Your goal | The required output consists solely of the lines from the top of the listing through the line containing "SC.camera = cam_ob", transcribed exactly.
:::::
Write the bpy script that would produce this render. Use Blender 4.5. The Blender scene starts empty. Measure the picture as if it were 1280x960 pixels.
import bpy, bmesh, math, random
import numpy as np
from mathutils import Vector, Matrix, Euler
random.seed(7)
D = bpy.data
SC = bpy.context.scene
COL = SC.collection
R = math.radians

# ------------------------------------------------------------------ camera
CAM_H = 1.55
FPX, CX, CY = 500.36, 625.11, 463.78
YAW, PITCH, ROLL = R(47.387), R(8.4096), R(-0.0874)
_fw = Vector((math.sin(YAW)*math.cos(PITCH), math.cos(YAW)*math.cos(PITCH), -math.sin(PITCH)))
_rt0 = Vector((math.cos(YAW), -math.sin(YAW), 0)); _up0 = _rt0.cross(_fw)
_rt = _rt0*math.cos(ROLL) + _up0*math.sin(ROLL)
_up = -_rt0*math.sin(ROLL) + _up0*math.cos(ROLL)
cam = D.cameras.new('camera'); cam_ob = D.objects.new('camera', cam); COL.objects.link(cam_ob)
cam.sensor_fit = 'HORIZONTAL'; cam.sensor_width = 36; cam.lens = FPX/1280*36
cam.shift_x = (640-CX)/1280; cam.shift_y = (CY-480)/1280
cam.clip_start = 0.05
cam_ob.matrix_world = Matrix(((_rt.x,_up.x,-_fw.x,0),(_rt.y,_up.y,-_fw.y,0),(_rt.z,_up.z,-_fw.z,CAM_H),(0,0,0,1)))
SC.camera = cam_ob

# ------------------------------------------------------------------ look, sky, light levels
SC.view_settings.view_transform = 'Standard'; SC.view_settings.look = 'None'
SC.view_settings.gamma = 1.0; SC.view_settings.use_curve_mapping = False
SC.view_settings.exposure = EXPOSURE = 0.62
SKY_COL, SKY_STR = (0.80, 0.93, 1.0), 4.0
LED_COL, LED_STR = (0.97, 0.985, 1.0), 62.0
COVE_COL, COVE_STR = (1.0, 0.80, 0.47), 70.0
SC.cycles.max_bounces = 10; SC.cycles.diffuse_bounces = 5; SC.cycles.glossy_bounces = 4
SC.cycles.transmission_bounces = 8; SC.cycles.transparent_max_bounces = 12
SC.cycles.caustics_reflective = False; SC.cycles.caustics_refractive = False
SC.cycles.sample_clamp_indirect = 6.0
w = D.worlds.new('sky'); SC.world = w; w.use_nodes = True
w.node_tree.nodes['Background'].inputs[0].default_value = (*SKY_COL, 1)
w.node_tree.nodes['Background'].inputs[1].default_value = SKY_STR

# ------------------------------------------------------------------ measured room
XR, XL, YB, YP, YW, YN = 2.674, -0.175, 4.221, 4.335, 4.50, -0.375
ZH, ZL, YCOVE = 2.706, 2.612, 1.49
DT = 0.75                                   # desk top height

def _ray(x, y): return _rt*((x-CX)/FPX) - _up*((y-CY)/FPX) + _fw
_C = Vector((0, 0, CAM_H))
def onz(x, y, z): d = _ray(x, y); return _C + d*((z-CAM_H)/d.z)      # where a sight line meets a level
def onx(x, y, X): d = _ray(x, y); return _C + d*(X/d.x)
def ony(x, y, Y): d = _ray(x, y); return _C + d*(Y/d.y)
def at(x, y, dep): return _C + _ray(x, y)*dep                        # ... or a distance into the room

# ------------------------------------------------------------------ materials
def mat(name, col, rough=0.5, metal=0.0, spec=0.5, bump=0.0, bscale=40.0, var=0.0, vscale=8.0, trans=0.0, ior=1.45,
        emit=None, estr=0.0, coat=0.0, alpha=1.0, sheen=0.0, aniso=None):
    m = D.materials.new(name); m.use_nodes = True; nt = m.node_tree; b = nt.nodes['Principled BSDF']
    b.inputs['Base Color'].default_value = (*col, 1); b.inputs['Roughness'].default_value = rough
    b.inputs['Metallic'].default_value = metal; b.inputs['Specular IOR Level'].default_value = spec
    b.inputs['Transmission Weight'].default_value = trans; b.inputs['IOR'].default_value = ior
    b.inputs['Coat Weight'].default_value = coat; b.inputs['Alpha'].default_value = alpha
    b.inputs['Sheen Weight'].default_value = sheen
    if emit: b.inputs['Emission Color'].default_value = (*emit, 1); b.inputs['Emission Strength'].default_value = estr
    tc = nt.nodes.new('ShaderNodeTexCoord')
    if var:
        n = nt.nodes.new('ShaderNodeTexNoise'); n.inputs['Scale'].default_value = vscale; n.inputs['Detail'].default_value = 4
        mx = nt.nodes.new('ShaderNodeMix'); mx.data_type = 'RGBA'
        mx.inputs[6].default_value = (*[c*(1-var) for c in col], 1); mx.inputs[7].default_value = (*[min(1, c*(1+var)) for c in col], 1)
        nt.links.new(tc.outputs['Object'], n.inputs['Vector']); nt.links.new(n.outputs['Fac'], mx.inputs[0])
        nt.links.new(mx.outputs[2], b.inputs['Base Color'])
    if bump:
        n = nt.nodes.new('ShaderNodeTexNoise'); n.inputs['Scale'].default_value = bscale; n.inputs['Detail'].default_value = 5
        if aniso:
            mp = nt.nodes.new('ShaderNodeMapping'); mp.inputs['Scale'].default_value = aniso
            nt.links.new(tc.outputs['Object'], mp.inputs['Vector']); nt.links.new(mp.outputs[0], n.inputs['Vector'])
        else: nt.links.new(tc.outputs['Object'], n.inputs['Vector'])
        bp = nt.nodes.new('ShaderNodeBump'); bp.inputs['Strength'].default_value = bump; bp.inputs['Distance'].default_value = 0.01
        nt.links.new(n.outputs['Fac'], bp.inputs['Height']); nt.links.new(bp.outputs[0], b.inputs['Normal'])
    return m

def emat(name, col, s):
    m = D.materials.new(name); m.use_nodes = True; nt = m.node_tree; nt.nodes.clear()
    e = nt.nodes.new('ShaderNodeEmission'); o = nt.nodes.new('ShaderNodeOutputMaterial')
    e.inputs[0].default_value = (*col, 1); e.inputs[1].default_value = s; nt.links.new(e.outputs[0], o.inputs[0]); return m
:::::
The completed task |
Write the bpy script that would produce this render. Use Blender 4.5. The Blender scene starts empty. Measure the picture as if it were 1280x960 pixels.
import bpy, bmesh, math, random
import numpy as np
from mathutils import Vector, Matrix, Euler
random.seed(7)
D = bpy.data
SC = bpy.context.scene
COL = SC.collection
R = math.radians

# ------------------------------------------------------------------ camera
CAM_H = 1.55
FPX, CX, CY = 500.36, 625.11, 463.78
YAW, PITCH, ROLL = R(47.387), R(8.4096), R(-0.0874)
_fw = Vector((math.sin(YAW)*math.cos(PITCH), math.cos(YAW)*math.cos(PITCH), -math.sin(PITCH)))
_rt0 = Vector((math.cos(YAW), -math.sin(YAW), 0)); _up0 = _rt0.cross(_fw)
_rt = _rt0*math.cos(ROLL) + _up0*math.sin(ROLL)
_up = -_rt0*math.sin(ROLL) + _up0*math.cos(ROLL)
cam = D.cameras.new('camera'); cam_ob = D.objects.new('camera', cam); COL.objects.link(cam_ob)
cam.sensor_fit = 'HORIZONTAL'; cam.sensor_width = 36; cam.lens = FPX/1280*36
cam.shift_x = (640-CX)/1280; cam.shift_y = (CY-480)/1280
cam.clip_start = 0.05
cam_ob.matrix_world = Matrix(((_rt.x,_up.x,-_fw.x,0),(_rt.y,_up.y,-_fw.y,0),(_rt.z,_up.z,-_fw.z,CAM_H),(0,0,0,1)))
SC.camera = cam_ob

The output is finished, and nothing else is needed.